+++ Data provided

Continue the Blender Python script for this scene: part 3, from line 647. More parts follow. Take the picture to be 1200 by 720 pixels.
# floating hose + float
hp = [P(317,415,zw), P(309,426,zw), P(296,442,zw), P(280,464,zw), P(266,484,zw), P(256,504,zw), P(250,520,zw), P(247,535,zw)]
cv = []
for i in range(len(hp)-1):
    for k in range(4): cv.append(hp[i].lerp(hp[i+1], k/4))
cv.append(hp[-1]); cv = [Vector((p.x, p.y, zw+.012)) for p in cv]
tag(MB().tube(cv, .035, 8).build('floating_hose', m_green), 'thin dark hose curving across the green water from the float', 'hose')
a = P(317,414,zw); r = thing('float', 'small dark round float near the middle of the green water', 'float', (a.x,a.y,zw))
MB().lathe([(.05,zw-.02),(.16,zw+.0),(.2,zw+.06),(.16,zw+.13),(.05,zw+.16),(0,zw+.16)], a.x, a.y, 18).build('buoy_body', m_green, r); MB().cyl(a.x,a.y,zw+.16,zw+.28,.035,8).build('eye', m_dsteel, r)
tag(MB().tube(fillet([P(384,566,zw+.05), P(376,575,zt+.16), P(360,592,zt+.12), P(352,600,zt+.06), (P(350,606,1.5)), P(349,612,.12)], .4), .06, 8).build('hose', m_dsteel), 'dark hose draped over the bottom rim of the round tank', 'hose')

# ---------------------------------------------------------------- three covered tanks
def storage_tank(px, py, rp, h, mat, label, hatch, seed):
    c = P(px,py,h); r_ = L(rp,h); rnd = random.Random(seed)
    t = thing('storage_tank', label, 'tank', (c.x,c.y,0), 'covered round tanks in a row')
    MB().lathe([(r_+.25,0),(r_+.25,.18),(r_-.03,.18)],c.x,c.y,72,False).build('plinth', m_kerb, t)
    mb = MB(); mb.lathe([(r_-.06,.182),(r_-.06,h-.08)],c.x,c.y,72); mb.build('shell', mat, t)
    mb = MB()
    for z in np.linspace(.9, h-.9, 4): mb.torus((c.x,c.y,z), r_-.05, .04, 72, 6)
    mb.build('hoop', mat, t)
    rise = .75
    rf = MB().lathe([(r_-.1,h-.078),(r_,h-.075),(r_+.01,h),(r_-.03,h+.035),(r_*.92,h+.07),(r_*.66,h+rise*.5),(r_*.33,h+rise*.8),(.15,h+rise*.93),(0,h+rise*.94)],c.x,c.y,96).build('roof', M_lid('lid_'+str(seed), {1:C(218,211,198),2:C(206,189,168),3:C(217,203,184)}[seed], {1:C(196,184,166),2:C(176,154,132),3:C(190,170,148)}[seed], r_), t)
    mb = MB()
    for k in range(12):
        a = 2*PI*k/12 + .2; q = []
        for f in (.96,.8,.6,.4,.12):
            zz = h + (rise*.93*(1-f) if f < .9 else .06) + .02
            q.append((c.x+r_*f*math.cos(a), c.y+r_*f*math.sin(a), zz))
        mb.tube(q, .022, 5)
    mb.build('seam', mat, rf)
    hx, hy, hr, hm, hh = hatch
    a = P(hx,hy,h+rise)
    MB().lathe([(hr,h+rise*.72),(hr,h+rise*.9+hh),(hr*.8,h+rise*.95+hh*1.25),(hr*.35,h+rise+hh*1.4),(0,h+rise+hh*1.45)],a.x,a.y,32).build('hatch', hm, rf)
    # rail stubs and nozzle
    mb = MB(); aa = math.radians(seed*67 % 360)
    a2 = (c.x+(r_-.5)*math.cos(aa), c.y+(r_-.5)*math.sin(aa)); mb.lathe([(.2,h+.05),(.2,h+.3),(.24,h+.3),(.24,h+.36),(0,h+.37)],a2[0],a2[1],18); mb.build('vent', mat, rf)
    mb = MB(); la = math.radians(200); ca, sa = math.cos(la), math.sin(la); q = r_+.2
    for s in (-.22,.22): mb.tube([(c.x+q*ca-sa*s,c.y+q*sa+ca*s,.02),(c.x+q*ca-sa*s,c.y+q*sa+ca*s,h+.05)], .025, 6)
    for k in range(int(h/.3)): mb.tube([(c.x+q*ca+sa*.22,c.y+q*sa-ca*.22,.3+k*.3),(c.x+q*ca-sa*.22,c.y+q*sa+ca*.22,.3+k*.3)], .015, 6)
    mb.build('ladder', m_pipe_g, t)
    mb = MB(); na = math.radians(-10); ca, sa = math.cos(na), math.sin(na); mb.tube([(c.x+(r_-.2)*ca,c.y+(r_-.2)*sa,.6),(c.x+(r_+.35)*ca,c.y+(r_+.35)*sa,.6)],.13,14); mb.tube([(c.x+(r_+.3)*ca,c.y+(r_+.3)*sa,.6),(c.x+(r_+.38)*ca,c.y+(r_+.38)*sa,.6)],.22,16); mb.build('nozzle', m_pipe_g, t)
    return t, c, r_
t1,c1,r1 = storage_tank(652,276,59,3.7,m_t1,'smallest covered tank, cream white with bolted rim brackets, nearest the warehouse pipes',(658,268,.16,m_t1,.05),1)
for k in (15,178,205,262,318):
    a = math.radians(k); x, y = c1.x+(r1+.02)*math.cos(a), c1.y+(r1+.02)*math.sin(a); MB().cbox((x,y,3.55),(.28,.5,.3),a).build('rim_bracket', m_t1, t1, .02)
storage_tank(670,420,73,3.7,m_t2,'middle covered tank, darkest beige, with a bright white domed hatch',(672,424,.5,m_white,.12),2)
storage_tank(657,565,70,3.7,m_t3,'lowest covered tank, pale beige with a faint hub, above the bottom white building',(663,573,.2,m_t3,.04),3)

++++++

**The exercise**
From the opening line of the data above through the line that contains "round tank', 'hose')", please print each line as it stands and only those lines.

**Expected output**
Continue the Blender Python script for this scene: part 3, from line 647. More parts follow. Take the picture to be 1200 by 720 pixels.
# floating hose + float
hp = [P(317,415,zw), P(309,426,zw), P(296,442,zw), P(280,464,zw), P(266,484,zw), P(256,504,zw), P(250,520,zw), P(247,535,zw)]
cv = []
for i in range(len(hp)-1):
    for k in range(4): cv.append(hp[i].lerp(hp[i+1], k/4))
cv.append(hp[-1]); cv = [Vector((p.x, p.y, zw+.012)) for p in cv]
tag(MB().tube(cv, .035, 8).build('floating_hose', m_green), 'thin dark hose curving across the green water from the float', 'hose')
a = P(317,414,zw); r = thing('float', 'small dark round float near the middle of the green water', 'float', (a.x,a.y,zw))
MB().lathe([(.05,zw-.02),(.16,zw+.0),(.2,zw+.06),(.16,zw+.13),(.05,zw+.16),(0,zw+.16)], a.x, a.y, 18).build('buoy_body', m_green, r); MB().cyl(a.x,a.y,zw+.16,zw+.28,.035,8).build('eye', m_dsteel, r)
tag(MB().tube(fillet([P(384,566,zw+.05), P(376,575,zt+.16), P(360,592,zt+.12), P(352,600,zt+.06), (P(350,606,1.5)), P(349,612,.12)], .4), .06, 8).build('hose', m_dsteel), 'dark hose draped over the bottom rim of the round tank', 'hose')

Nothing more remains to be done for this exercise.